• _Written task_: Can you find the lines of the listing that include "picture" and copy every one?

^^^^^^^^^^^^^^^^

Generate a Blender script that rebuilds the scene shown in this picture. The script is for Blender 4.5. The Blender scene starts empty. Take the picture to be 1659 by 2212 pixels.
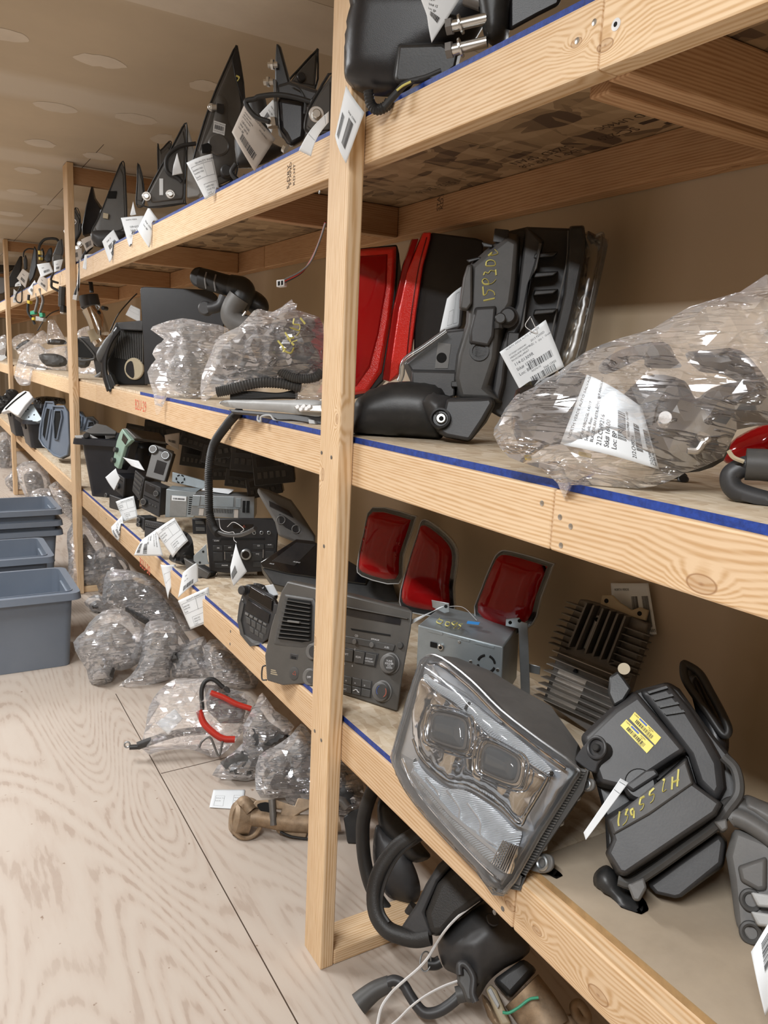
import bpy, bmesh, math, random
from mathutils import Vector, Matrix, noise, geometry
random.seed(7)
D = bpy.data; SC = bpy.context.scene; COL = SC.collection
# ---------------------------------------------------------------- camera
H = 1.4057; FPX = 1675.07; CX, CY = 829.5, 1106.0
RW = Matrix(((0.860858, -0.054386, 0.505931), (-0.506742, -0.181932, 0.842682), (0.046215, -0.981806, -0.184177)))
CAMLOC = Vector((0, 0, H))
cam = D.cameras.new('camera'); camo = D.objects.new('camera', cam); COL.objects.link(camo)
cam.sensor_fit = 'VERTICAL'; cam.sensor_height = 36.0; cam.lens = 36.0*FPX/2212; cam.clip_start = .02
_r = RW @ Matrix(((1, 0, 0), (0, -1, 0), (0, 0, -1)))
camo.matrix_world = Matrix.Translation(CAMLOC) @ _r.to_4x4()
SC.camera = camo
# ---------------------------------------------------------------- light and exposure
SC.view_settings.view_transform = 'Standard'; SC.view_settings.look = 'None'
SC.view_settings.gamma = 1; SC.view_settings.use_curve_mapping = False
SC.view_settings.exposure = .97
wd = D.worlds.new('world'); SC.world = wd; wd.use_nodes = True
wd.node_tree.nodes['Background'].inputs[0].default_value = (.9, .95, 1, 1)
wd.node_tree.nodes['Background'].inputs[1].default_value = .35
def strip(x, y, z, sx, sy, power, col=(.965, .985, 1)):
    l = D.lights.new('strip_and_fill_light', 'AREA'); l.shape = 'RECTANGLE'; l.size = sx; l.size_y = sy; l.energy = power; l.color = col
    o = D.objects.new('strip_and_fill_light', l); COL.objects.link(o); o.location = (x, y, z); return o
for _y, _p in ((0.15, 30), (2.9, 32), (5.9, 34), (9.2, 34), (12.5, 34)):
    strip(-.55, _y, 2.37, .14, 1.2, _p)
for _y in (2.5, 7.0): strip(2.75, _y, 2.37, .14, 1.2, 16)  # added fill lamps beyond the wall, unseen; their bounce brightens the ceiling
# ---------------------------------------------------------------- pixel / world helpers
def rayd(px, py): return RW @ Vector(((px-CX)/FPX, (py-CY)/FPX, 1.0))
def at(px, py, X=None, Y=None, Z=None):
    d = rayd(px, py)
    t = X/d[0] if X is not None else Y/d[1] if Y is not None else (Z-H)/d[2]
    return CAMLOC + d*t
def hdir(p1, p2):
    """horizontal world direction whose picture runs along the segment p1-p2"""
    n = rayd(*p1).cross(rayd(*p2)); d = n.cross(Vector((0, 0, 1)))
    d.z = 0; d.normalize()
    if (RW.transposed() @ d).x < 0: d = -d
    return d
ZF, ZL, ZM, ZT = 0.0, .628, 1.257, 1.893      # floor and the three decks
class Fr:
    """a plane standing in the room: O a point of it, n its normal, u to the right, v upward"""
    def __init__(s, p, X=None, Y=None, Z=None, n=None, edge=None, lean=0, push=0):
        s.O = at(p[0], p[1], X, Y, Z)
        if Z is not None and s.O.x > 1.24: s.O = at(p[0], p[1], X=1.2)
        if edge:
            u = hdir(*edge); n = Vector((0, 0, 1)).cross(u)
            n = (-n if n.dot(CAMLOC-s.O) < 0 else n); n = n*math.cos(lean)+Vector((0, 0, 1))*math.sin(lean)
        elif n is None:
            n = CAMLOC-s.O; n.z = 0; n = n.normalized()*math.cos(lean)+Vector((0, 0, 1))*math.sin(lean)
        s.n = Vector(n).normalized()
        s.O = s.O - s.n*push
        up = Vector((0, 0, 1)) if abs(s.n.z) < .95 else Vector((0, 1, 0))
        s.u = up.cross(s.n).normalized(); s.v = s.n.cross(s.u).normalized()
        s.M = Matrix((s.u, s.v, s.n)).transposed().to_4x4(); s.M.translation = s.O
    def turn(s, deg):
        s.n = Matrix.Rotation(math.radians(deg), 3, 'Z') @ s.n; return s
    def l(s, px, py, h=0.0):
        d = rayd(px, py); o = s.O+s.n*h
        t = (o-CAMLOC).dot(s.n)/d.dot(s.n); w = CAMLOC+d*t
        w -= s.O; return Vector((w.dot(s.u), w.dot(s.v), w.dot(s.n)))
    def w(s, v): return s.M @ Vector(v)
def ID():
    f = Fr((829, 1106), Y=1); f.O = Vector((0, 0, 0)); f.M = Matrix.Identity(4); f.u = Vector((1,0,0)); f.v = Vector((0,1,0)); f.n = Vector((0,0,1)); return f
# ---------------------------------------------------------------- materials
MT = {}
def nt(name):
    m = D.materials.new(name); m.use_nodes = True; t = m.node_tree; b = t.nodes['Principled BSDF']; MT[name] = m
    return m, t, b
def N(t, k, **kw):
    n = t.nodes.new('ShaderNode'+k)
    for a, v in kw.items():
        if a.startswith('_'): setattr(n, a[1:], v)
        else: n.inputs[a.replace('_', ' ')].default_value = v
    return n
def ramp(t, src, stops):
    r = N(t, 'ValToRGB'); e = r.color_ramp.elements
    while len(e) < len(stops): e.new(.5)
    for i, (p, c) in enumerate(stops): e[i].position = p; e[i].color = (*c, 1) if len(c) == 3 else c
    t.links.new(src, r.inputs[0]); return r
def plain(name, col, rough=.5, metal=0, var=.12, scale=14, dust=None, dustamt=.5, bump=.0, bscale=300, spec=.5, coat=0):
    m, t, b = nt(name); L = t.links.new
    tc = N(t, 'TexCoord'); nz = N(t, 'TexNoise', Scale=scale, Detail=6.0, Roughness=.65); L(tc.outputs['Object'], nz.inputs['Vector'])
    lo = tuple(c*(1-var) for c in col); hi = tuple(min(1, c*(1+var)) for c in col)
    r = ramp(t, nz.outputs['Fac'], [(.3, lo), (.7, hi)]); out = r.outputs[0]
    if dust:
        g = N(t, 'TexNoise', Scale=scale*.35, Detail=8.0, Roughness=.7); L(tc.outputs['Object'], g.inputs['Vector'])
        rr = ramp(t, g.outputs['Fac'], [(.42, (0, 0, 0)), (.7, (dustamt,)*3)])
        mx = N(t, 'MixRGB'); L(rr.outputs[0], mx.inputs[0]); L(out, mx.inputs[1]); mx.inputs[2].default_value = (*dust, 1); out = mx.outputs[0]
    L(out, b.inputs['Base Color']); b.inputs['Roughness'].default_value = rough; b.inputs['Metallic'].default_value = metal
    b.inputs['Specular IOR Level'].default_value = spec; b.inputs['Coat Weight'].default_value = coat
    if bump:
        n2 = N(t, 'TexNoise', Scale=bscale, Detail=3.0); L(tc.outputs['Object'], n2.inputs['Vector'])
        bp = N(t, 'Bump', Strength=bump, Distance=.001); L(n2.outputs['Fac'], bp.inputs['Height']); L(bp.outputs[0], b.inputs['Normal'])
    return m
def wood(name, axis, light, dark, ring=34, rough=.62):
    m, t, b = nt(name); L = t.links.new
    tc = N(t, 'TexCoord'); oi = N(t, 'ObjectInfo'); off = N(t, 'VectorMath', _operation='SCALE'); cb = N(t, 'CombineXYZ')
    for i in range(3): L(oi.outputs['Random'], cb.inputs[i])
    L(cb.outputs[0], off.inputs[0]); off.inputs['Scale'].default_value = 17.3
    ad = N(t, 'VectorMath', _operation='ADD'); L(tc.outputs['Object'], ad.inputs[0]); L(off.outputs[0], ad.inputs[1])
    sc = [1, 1, 1]; sc['XYZ'.index(axis)] = .09
    mp = N(t, 'Mapping'); mp.inputs['Scale'].default_value = sc; L(ad.outputs[0], mp.inputs[0])
    n1 = N(t, 'TexNoise', Scale=7.0, Detail=2.0); L(mp.outputs[0], n1.inputs['Vector'])
    # knots bend the rings
    kd = None
    for kp in KNOTS.get(axis, []):
        sb = N(t, 'VectorMath', _operation='SUBTRACT'); L(tc.outputs['Object'], sb.inputs[0]); sb.inputs[1].default_value = kp[:3]
        ml = N(t, 'VectorMath', _operation='MULTIPLY'); L(sb.outputs[0], ml.inputs[0]); ml.inputs[1].default_value = tuple((.55 if a == axis else 1)/kp[3] for a in 'XYZ')
        le = N(t, 'VectorMath', _operation='LENGTH'); L(ml.outputs[0], le.inputs[0])
        if kd is None: kd = le.outputs['Value']
        else: mn = N(t, 'Math', _operation='MINIMUM'); L(kd, mn.inputs[0]); L(le.outputs['Value'], mn.inputs[1]); kd = mn.outputs[0]
    sc2 = [5.5, 5.5, 5.5]; sc2['XYZ'.index(axis)] = 2.6
    mk = N(t, 'Mapping'); mk.inputs['Scale'].default_value = sc2; L(ad.outputs[0], mk.inputs[0])
    vk = N(t, 'TexVoronoi', Scale=1.0); vk.inputs['Randomness'].default_value = 1; L(mk.outputs[0], vk.inputs['Vector'])
    kr = ramp(t, vk.outputs['Distance'], [(.0, (1, 1, 1)), (.045, (.95, .95, .95)), (.075, (.25, .25, .25)), (.22, (0, 0, 0))])
    dp = N(t, 'VectorMath', _operation='DOT_PRODUCT'); L(ad.outputs[0], dp.inputs[0]); dv = {'X': (0, .8, 1), 'Y': (.55, 0, 1), 'Z': (.75, 1, 0)}[axis]; dp.inputs[1].default_value = tuple(c*165 for c in dv)
    m0 = N(t, 'Math', _operation='MULTIPLY_ADD'); L(n1.outputs['Fac'], m0.inputs[0]); m0.inputs[1].default_value = ring*.22; L(dp.outputs['Value'], m0.inputs[2])
    ma = N(t, 'Math', _operation='ADD'); L(m0.outputs[0], ma.inputs[0])
    if kd is not None:
        k2 = N(t, 'Math', _operation='MULTIPLY'); L(kd, k2.inputs[0]); k2.inputs[1].default_value = .18
        kr = ramp(t, k2.outputs[0], [(.0, (1, 1, 1)), (.18, (.85, .85, .85)), (.45, (.35, .35, .35)), (1, (0, 0, 0))])
    km = N(t, 'Math', _operation='MULTIPLY'); L(kr.outputs[0], km.inputs[0]); km.inputs[1].default_value = 5.0; L(km.outputs[0], ma.inputs[1])
    s = N(t, 'Math', _operation='SINE'); s0 = N(t, 'Math', _operation='MULTIPLY'); L(ma.outputs[0], s0.inputs[0]); s0.inputs[1].default_value = 6.283; L(s0.outputs[0], s.inputs[0])
    f = N(t, 'TexNoise', Scale=160.0, Detail=3.0); L(mp.outputs[0], f.inputs['Vector'])
    a2 = N(t, 'Math', _operation='MULTIPLY_ADD'); L(s.outputs[0], a2.inputs[0]); a2.inputs[1].default_value = .3; L(f.outputs['Fac'], a2.inputs[2])
    r = ramp(t, a2.outputs[0], [(.28, light), (.62, tuple((l+d)/2 for l, d in zip(light, dark))), (.85, dark)])
    big = N(t, 'TexNoise', Scale=2.2, Detail=2.0); L(mp.outputs[0], big.inputs['Vector'])
    rb = ramp(t, big.outputs['Fac'], [(.3, (.86, .80, .76)), (.7, (1.08, 1.06, 1.04))])
    mm = N(t, 'MixRGB', _blend_type='MULTIPLY'); mm.inputs[0].default_value = 1; L(r.outputs[0], mm.inputs[1]); L(rb.outputs[0], mm.inputs[2])
    kc = N(t, 'MixRGB'); kq = ramp(t, vk.outputs['Distance'], [(.0, (1, 1, 1)), (.05, (.75, .75, .75)), (.062, (0, 0, 0))]); L(kq.outputs[0], kc.inputs[0])
    if kd is not None:
        kz = N(t, 'Math', _operation='MULTIPLY'); L(kd, kz.inputs[0]); kz.inputs[1].default_value = .4; kq = ramp(t, kz.outputs[0], [(.0, (.9, .9, .9)), (.1, (.35, .35, .35)), (.33, (.3, .3, .3)), (.37, (.9, .9, .9)), (.42, (0, 0, 0))]); L(kq.outputs[0], kc.inputs[0])
    L(mm.outputs[0], kc.inputs[1]); kc.inputs[2].default_value = (dark[0]*.5, dark[1]*.38, dark[2]*.3, 1)
    L(kc.outputs[0], b.inputs['Base Color']); b.inputs['Roughness'].default_value = rough
    bp = N(t, 'Bump', Strength=.25, Distance=.0006); L(a2.outputs[0], bp.inputs['Height']); L(bp.outputs[0], b.inputs['Normal'])
    return m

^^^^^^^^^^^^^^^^

• _Expected answer_:
Generate a Blender script that rebuilds the scene shown in this picture. The script is for Blender 4.5. The Blender scene starts empty. Take the picture to be 1659 by 2212 pixels.
    """horizontal world direction whose picture runs along the segment p1-p2"""